▶ [What is asked]: The entries below contain a line with "Continue the Blender Python script for this scene: part 4, from" and a line with "LEAFKEYS = list(LEAFC)". Retype exactly everything from the first down to the second, both included, and nothing else.

▶ [Stored data]:

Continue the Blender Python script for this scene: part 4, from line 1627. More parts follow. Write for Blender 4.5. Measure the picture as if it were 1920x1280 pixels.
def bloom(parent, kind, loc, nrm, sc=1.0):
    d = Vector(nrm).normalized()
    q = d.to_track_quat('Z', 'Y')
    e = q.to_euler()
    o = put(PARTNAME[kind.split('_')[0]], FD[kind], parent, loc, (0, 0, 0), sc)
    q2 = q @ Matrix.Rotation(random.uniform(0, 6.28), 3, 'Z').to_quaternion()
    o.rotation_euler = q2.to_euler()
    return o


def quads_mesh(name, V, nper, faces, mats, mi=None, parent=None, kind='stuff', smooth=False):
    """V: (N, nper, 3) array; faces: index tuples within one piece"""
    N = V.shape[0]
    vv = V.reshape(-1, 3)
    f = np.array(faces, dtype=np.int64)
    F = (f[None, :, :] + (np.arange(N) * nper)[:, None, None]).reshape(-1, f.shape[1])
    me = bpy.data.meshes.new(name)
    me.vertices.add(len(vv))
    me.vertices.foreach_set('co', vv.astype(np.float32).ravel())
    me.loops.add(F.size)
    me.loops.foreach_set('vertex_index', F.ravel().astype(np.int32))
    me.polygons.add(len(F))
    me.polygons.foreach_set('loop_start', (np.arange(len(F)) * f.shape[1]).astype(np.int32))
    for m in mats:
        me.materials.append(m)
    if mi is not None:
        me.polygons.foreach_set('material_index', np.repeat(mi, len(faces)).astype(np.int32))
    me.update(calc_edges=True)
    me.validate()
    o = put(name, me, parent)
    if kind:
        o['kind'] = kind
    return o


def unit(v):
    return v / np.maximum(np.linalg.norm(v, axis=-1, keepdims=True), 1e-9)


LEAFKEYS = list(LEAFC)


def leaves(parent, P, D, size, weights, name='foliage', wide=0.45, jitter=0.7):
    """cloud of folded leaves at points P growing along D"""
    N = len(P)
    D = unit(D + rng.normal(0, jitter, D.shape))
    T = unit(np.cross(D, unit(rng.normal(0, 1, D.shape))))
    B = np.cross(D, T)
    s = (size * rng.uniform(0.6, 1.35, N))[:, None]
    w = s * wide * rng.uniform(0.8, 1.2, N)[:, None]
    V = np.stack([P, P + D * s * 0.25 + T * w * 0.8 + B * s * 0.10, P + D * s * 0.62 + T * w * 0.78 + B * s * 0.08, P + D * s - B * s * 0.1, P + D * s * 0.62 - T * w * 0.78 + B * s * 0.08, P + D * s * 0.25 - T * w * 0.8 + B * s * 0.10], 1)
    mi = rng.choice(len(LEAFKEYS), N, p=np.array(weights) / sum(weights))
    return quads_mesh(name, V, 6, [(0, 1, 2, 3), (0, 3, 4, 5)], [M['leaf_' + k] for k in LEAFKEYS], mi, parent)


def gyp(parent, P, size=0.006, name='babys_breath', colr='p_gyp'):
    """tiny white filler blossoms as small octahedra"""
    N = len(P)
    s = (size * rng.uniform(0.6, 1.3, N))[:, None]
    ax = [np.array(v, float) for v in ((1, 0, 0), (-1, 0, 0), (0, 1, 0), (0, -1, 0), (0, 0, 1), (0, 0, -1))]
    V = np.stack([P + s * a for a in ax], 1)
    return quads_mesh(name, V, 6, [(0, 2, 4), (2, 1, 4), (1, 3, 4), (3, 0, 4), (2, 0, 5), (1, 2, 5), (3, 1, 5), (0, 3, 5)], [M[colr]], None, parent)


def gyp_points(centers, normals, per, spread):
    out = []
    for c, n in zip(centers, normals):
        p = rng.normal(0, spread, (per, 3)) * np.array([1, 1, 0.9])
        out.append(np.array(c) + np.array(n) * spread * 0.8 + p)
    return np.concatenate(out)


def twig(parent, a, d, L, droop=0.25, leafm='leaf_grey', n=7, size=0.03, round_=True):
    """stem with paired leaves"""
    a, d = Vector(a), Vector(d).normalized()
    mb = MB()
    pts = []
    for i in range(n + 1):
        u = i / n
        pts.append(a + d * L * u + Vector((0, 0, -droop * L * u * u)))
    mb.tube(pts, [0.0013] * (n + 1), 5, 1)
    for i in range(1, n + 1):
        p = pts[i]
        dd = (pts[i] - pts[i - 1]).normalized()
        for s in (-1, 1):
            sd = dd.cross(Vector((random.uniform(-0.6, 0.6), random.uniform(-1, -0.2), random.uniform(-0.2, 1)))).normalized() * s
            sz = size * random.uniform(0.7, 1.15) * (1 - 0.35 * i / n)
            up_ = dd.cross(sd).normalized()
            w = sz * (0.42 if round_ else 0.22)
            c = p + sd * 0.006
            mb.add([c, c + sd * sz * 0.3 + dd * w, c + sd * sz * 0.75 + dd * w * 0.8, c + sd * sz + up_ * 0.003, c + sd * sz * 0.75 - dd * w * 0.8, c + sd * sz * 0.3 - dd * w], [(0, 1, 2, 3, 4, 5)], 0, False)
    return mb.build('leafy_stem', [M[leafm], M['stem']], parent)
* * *
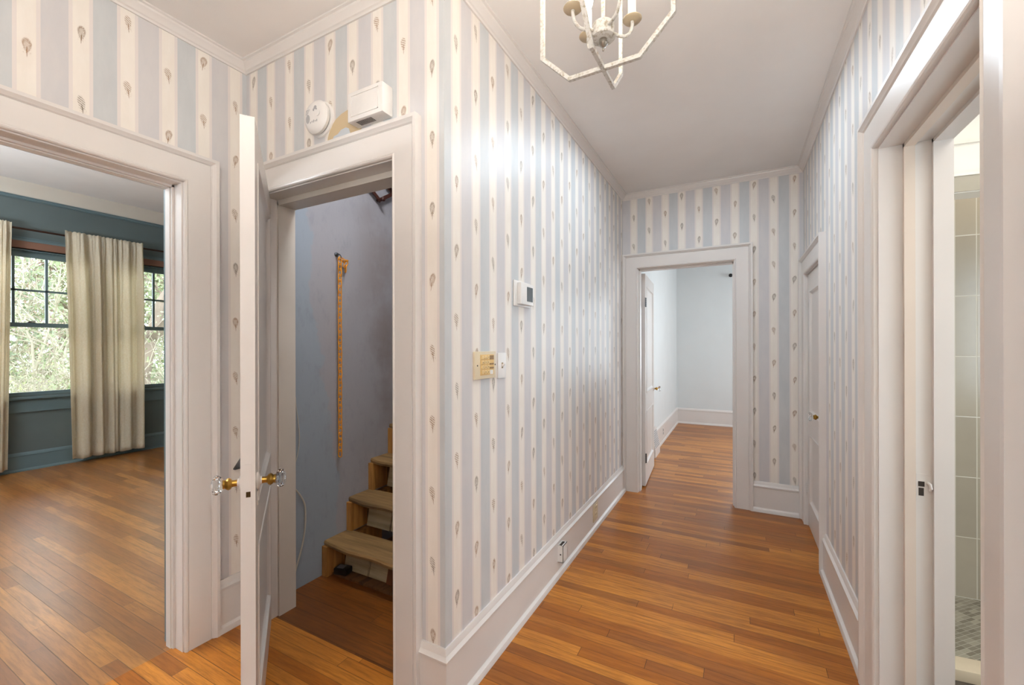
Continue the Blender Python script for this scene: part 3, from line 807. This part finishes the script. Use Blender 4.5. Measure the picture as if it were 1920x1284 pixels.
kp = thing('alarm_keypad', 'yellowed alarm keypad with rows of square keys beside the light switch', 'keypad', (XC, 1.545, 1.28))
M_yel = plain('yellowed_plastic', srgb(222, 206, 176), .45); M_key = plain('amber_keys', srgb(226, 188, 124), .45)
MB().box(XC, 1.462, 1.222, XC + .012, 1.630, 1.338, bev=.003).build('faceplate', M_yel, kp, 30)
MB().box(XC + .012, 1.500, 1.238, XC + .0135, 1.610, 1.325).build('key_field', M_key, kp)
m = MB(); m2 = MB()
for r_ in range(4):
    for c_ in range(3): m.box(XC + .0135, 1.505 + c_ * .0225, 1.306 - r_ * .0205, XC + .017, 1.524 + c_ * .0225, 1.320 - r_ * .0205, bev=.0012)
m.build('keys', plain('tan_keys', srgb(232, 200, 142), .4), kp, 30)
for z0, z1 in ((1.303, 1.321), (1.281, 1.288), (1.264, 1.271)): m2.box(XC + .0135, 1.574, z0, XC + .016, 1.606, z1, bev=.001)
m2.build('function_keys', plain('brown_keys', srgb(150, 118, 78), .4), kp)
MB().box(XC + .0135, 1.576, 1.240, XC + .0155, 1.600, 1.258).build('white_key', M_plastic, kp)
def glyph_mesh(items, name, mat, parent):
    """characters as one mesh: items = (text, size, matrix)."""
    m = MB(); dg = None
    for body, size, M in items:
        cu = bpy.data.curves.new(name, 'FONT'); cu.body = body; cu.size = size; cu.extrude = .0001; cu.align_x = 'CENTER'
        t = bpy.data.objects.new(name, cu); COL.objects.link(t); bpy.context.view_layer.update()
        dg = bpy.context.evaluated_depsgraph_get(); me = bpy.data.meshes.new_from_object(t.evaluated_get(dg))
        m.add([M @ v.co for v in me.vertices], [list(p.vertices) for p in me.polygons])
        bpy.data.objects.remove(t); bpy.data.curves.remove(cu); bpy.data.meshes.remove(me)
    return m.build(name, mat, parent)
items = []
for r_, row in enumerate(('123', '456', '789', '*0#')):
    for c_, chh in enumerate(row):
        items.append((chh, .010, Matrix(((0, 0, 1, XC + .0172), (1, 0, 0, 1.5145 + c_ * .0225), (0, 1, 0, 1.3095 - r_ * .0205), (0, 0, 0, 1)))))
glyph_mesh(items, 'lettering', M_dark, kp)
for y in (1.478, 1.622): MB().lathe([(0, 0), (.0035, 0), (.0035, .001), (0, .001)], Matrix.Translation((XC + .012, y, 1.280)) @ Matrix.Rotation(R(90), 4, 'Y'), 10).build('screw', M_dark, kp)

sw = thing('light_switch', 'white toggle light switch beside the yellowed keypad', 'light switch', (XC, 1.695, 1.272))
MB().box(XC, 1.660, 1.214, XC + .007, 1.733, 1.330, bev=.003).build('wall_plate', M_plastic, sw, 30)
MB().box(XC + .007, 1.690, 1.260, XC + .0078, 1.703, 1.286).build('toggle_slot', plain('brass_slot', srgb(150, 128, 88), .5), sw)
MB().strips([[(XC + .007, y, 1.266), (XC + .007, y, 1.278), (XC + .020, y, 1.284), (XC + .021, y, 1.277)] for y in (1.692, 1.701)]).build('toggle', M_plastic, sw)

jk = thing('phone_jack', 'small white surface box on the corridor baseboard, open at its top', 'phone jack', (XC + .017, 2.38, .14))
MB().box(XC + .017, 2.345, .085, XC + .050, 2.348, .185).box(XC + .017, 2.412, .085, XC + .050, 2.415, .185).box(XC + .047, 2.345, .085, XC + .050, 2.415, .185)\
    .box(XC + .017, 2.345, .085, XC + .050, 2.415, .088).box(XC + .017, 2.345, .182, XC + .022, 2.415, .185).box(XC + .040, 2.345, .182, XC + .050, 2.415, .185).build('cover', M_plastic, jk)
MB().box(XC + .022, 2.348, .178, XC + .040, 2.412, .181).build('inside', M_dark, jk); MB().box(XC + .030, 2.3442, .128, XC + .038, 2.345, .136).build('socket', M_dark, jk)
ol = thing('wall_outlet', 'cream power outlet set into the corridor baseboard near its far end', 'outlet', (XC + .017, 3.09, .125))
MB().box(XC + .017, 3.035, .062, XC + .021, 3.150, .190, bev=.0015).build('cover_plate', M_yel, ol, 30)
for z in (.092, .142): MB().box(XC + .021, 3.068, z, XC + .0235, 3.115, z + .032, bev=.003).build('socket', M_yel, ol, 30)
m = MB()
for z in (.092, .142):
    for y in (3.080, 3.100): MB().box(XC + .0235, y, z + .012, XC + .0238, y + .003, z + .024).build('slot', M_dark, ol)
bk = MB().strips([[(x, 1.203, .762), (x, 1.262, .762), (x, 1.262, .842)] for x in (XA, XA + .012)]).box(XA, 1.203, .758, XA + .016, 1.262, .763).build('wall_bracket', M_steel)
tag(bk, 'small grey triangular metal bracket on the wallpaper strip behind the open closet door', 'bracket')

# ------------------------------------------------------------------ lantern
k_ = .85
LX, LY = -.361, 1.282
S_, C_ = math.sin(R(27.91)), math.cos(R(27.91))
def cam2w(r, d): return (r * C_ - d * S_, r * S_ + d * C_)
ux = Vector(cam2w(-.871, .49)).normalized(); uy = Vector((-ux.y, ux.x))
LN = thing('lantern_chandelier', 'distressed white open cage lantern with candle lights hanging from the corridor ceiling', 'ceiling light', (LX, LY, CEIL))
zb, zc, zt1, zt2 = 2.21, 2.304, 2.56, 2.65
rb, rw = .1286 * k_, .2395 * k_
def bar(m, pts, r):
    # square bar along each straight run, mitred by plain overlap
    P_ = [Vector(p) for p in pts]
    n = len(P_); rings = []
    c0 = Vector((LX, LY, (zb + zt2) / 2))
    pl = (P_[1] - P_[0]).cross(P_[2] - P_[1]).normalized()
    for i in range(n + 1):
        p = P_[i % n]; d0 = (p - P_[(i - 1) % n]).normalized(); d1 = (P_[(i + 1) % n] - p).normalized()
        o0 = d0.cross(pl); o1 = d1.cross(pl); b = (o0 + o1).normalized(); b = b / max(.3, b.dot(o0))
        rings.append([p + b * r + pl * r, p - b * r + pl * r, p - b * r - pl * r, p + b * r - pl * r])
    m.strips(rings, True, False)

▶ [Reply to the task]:
Continue the Blender Python script for this scene: part 4, from line 1627. More parts follow. Write for Blender 4.5. Measure the picture as if it were 1920x1280 pixels.
def bloom(parent, kind, loc, nrm, sc=1.0):
    d = Vector(nrm).normalized()
    q = d.to_track_quat('Z', 'Y')
    e = q.to_euler()
    o = put(PARTNAME[kind.split('_')[0]], FD[kind], parent, loc, (0, 0, 0), sc)
    q2 = q @ Matrix.Rotation(random.uniform(0, 6.28), 3, 'Z').to_quaternion()
    o.rotation_euler = q2.to_euler()
    return o


def quads_mesh(name, V, nper, faces, mats, mi=None, parent=None, kind='stuff', smooth=False):
    """V: (N, nper, 3) array; faces: index tuples within one piece"""
    N = V.shape[0]
    vv = V.reshape(-1, 3)
    f = np.array(faces, dtype=np.int64)
    F = (f[None, :, :] + (np.arange(N) * nper)[:, None, None]).reshape(-1, f.shape[1])
    me = bpy.data.meshes.new(name)
    me.vertices.add(len(vv))
    me.vertices.foreach_set('co', vv.astype(np.float32).ravel())
    me.loops.add(F.size)
    me.loops.foreach_set('vertex_index', F.ravel().astype(np.int32))
    me.polygons.add(len(F))
    me.polygons.foreach_set('loop_start', (np.arange(len(F)) * f.shape[1]).astype(np.int32))
    for m in mats:
        me.materials.append(m)
    if mi is not None:
        me.polygons.foreach_set('material_index', np.repeat(mi, len(faces)).astype(np.int32))
    me.update(calc_edges=True)
    me.validate()
    o = put(name, me, parent)
    if kind:
        o['kind'] = kind
    return o


def unit(v):
    return v / np.maximum(np.linalg.norm(v, axis=-1, keepdims=True), 1e-9)


LEAFKEYS = list(LEAFC)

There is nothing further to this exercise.